The film then takes Emily on a voyage of discovery of Chasidism. There are wonderful images of Chasidic life, but again, it stretches credulity to think that an outsider would be permitted to see them, even if she is an undercover cop working on a murder. This part feels like weeks, but surprise, it's only a few days. Emily makes friends with the Rebbe's daughter Leah, played by (the very Italian) Mia Sara (obviously owing to the scarcity of Jewish actresses in America). Of course, romance rears its head in the person of Leah's brother Ariel, played by Eric Thal. Griffith is eight years older than Thal and looks it, which is distracting. Emily and Ariel are powerfully attracted to one another, but never for a moment is their attraction believable, either as characters or actors. Ariel was Yaakov's best friend, a brilliant scholar who is being groomed as the Rebbe's successor, and also the future bridegroom in a just-arranged marriage to the daughter of a rabbi in Paris. Emily's reacts with incredible naiveté about arranged marriages. No one is that ignorant. She also meets Mara (Tracy Pollan), Yaakov's fiancée, who tells Emily about her (Mara's) sordid past and how Yaakov found her, took her in, and later proposed to her. Here are two more implausibles: That Yaakov would do this at all with an outsider, and that Emily is transformed by her exposure to the Chasidim into a more reserved, more profound soul in a matter of days.

In the daytime, Emily works undercover in the diamond store where Yaakov was murdered. Suspicion falls on two stereotypical Italian mobsters from the Baldessari family (one is James Gandolfini with hair). They show up a few days after Emily goes undercover and try to force a protection racket on the store. The Jews are given a week to decide. Of course, it's all been caught on film and tape. When the mobsters come back, they are arrested for extortion and conspiracy; and when one of Yaakov's diamond bags is discovered in Baldessari's coat, for suspicion of murder. The mobsters make a break for it, a violent chase sequence ensues, and Emily single-handedly takes them out. Just before he dies, Baldessari tells Emily that they didn't kill Yaakov. Emily's cover is blown after the very public chase, and the case is supposedly closed. But, in a too-neat little scene, Emily realizes that the only plausible suspect is Mara. She is correct, the climactic confrontation ensues, and Ariel winds up shooting Mara to save Leah's life. (Right.) As an anticlimax, we meet Ariel's betrothed, played by the 24-year-old Rena Sofer.
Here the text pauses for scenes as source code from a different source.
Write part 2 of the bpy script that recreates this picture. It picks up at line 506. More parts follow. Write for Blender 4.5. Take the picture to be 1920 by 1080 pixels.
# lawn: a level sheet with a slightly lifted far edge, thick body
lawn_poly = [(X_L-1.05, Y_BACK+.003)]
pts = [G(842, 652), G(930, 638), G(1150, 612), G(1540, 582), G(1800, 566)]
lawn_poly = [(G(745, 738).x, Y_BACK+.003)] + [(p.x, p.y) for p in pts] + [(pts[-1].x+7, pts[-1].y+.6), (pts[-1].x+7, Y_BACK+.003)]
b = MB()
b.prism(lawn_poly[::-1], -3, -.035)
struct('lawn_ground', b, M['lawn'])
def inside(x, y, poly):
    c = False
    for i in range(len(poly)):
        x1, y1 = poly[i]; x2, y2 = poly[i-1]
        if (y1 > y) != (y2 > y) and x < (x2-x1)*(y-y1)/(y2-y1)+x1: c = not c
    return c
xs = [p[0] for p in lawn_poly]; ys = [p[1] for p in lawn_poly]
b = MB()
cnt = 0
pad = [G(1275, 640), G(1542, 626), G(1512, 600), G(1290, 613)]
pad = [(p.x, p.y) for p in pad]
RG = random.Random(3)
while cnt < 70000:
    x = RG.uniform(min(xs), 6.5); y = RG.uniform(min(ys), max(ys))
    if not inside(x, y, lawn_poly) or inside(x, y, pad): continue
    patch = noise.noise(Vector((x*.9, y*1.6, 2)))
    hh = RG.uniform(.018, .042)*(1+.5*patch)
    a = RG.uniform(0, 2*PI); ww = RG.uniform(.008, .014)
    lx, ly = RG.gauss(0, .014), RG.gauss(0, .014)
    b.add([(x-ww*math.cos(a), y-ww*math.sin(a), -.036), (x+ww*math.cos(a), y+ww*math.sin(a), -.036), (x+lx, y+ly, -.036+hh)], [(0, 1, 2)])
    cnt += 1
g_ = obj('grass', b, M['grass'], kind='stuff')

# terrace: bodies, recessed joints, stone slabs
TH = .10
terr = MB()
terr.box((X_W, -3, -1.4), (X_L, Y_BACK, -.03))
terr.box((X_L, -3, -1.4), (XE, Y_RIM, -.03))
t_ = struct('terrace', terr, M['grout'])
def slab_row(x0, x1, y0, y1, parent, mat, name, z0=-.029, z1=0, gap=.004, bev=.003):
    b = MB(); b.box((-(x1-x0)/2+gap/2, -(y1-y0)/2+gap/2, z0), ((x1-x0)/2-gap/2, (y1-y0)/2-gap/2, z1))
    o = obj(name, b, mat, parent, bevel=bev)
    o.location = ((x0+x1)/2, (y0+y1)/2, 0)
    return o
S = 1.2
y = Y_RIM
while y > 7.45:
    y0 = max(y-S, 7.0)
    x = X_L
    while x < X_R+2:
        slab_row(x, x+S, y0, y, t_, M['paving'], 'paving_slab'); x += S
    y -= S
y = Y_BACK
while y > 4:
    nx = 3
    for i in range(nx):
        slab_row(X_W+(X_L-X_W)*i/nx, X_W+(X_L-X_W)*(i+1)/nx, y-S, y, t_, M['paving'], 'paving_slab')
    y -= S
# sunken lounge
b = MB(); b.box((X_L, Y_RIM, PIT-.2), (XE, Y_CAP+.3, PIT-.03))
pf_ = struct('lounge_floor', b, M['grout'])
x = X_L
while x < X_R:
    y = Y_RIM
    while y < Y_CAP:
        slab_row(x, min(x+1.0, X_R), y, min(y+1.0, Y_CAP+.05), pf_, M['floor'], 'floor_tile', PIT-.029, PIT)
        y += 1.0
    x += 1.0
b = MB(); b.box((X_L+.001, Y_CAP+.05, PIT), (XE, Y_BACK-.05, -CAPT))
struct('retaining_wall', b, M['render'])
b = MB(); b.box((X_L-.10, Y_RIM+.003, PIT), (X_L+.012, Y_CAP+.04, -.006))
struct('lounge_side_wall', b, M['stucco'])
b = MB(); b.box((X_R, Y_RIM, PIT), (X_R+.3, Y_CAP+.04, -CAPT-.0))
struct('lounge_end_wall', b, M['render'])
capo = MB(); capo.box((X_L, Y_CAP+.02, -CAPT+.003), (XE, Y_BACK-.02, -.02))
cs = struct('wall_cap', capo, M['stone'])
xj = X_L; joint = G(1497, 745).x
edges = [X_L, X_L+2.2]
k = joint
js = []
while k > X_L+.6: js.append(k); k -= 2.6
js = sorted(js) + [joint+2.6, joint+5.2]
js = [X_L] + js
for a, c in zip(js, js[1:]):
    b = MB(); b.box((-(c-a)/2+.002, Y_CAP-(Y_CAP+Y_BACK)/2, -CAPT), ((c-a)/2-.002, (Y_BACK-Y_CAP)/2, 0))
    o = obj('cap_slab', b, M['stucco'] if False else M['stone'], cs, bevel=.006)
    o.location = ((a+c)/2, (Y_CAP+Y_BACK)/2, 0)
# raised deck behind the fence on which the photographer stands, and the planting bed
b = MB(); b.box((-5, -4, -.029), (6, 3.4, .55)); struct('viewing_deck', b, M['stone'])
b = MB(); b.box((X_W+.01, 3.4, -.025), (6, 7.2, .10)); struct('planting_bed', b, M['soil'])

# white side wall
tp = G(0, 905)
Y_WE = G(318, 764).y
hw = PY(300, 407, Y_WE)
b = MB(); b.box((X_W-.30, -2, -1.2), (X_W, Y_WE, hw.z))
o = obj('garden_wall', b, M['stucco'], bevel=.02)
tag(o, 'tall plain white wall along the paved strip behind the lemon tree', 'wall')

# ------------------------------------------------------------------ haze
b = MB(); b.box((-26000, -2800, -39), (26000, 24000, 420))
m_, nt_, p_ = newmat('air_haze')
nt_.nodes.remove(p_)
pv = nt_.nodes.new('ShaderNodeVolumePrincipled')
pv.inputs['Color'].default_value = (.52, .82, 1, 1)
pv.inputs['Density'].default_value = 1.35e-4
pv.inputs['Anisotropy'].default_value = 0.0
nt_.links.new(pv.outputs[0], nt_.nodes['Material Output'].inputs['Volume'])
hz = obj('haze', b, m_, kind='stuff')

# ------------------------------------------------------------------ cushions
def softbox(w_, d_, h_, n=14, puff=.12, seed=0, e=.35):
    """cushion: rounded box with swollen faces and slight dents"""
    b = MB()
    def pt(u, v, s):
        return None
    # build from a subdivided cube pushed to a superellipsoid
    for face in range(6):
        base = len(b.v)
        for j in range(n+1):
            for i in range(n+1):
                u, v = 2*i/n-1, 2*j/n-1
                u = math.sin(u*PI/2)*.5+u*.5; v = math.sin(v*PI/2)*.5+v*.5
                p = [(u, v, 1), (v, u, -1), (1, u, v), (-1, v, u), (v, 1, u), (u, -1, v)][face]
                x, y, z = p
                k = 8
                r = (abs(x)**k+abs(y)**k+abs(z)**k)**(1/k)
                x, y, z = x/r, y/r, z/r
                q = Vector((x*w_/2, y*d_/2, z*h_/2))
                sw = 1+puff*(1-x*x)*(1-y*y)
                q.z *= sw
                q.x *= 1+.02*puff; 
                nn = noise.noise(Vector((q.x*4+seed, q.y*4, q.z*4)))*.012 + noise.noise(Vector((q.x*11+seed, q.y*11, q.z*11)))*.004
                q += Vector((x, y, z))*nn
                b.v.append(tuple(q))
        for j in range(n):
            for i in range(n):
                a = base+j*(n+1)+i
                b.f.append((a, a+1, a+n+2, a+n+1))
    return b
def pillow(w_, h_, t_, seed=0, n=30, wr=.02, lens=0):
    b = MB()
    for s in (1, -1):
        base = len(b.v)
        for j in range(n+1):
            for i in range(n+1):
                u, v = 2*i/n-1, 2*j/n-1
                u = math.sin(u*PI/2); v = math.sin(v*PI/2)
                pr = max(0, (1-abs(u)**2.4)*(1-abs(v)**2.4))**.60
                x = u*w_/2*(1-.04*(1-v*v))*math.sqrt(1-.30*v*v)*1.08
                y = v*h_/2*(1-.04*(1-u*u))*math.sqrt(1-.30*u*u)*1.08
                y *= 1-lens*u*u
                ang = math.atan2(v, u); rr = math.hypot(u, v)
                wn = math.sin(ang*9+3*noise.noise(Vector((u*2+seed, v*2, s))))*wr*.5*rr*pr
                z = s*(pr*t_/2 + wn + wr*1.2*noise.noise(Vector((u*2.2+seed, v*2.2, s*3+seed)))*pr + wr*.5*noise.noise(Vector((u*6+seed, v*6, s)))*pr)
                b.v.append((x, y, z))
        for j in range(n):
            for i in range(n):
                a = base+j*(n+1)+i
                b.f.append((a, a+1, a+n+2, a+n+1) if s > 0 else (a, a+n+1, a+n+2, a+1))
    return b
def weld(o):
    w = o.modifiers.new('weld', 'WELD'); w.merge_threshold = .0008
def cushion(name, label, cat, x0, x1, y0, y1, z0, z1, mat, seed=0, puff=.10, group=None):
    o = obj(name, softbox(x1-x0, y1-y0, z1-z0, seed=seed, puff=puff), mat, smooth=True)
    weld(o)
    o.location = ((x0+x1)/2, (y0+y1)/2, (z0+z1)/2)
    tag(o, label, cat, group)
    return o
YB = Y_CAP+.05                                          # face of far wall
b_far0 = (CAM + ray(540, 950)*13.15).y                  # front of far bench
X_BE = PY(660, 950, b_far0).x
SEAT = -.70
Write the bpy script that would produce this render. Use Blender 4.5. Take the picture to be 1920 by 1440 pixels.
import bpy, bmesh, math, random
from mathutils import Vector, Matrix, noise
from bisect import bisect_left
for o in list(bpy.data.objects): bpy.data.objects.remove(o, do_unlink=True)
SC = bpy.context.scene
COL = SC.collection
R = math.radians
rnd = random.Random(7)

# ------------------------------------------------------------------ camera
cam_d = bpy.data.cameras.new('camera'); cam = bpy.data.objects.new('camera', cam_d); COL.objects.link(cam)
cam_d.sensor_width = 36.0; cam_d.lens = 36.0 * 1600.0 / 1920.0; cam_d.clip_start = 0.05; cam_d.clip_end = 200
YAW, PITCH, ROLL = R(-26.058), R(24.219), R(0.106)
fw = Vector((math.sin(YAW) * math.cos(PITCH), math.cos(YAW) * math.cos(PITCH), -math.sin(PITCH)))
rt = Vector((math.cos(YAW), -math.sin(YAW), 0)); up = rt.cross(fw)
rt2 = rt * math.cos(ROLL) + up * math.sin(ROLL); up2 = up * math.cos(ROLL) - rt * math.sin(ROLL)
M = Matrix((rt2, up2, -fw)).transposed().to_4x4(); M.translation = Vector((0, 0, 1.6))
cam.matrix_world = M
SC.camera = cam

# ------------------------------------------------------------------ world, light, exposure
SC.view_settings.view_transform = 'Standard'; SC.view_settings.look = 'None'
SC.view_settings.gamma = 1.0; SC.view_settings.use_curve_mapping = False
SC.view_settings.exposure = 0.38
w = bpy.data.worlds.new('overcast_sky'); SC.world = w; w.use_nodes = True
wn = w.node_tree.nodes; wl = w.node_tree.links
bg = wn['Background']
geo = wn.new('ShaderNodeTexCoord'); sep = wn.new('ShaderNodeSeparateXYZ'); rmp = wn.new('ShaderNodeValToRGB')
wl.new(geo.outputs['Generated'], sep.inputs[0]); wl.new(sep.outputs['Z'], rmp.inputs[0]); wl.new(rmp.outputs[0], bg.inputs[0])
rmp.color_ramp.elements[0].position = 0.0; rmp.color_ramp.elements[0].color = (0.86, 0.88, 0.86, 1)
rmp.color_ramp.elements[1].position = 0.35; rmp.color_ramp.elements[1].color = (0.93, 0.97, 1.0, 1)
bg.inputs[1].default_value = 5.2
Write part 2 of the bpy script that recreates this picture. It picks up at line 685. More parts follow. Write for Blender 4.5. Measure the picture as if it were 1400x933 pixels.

We are distracted by her beauty and then distracted from that by her ludicrously bogus French accent.

Reviewers of 'Witness,' which with this film is most often contrasted, have pointed out the numerous goofs in that film, details that make those familiar with Pennsylvania Dutch culture howl. Same here: While this film contains fascinating, evocative scenes of Chasidic life that most people would never see in person, it is an inferior film that is full of improbable plot elements, cultural blunders, characters who are mostly mere sketches, and mostly pedestrian cinematography. As a Jew, Sidney Lumet should have been more sensitive to how badly this script trampled on accuracy in the name of cinema. We expect better from the director who gave us Serpico, Dog Day Afternoon, Network and Prince of the City.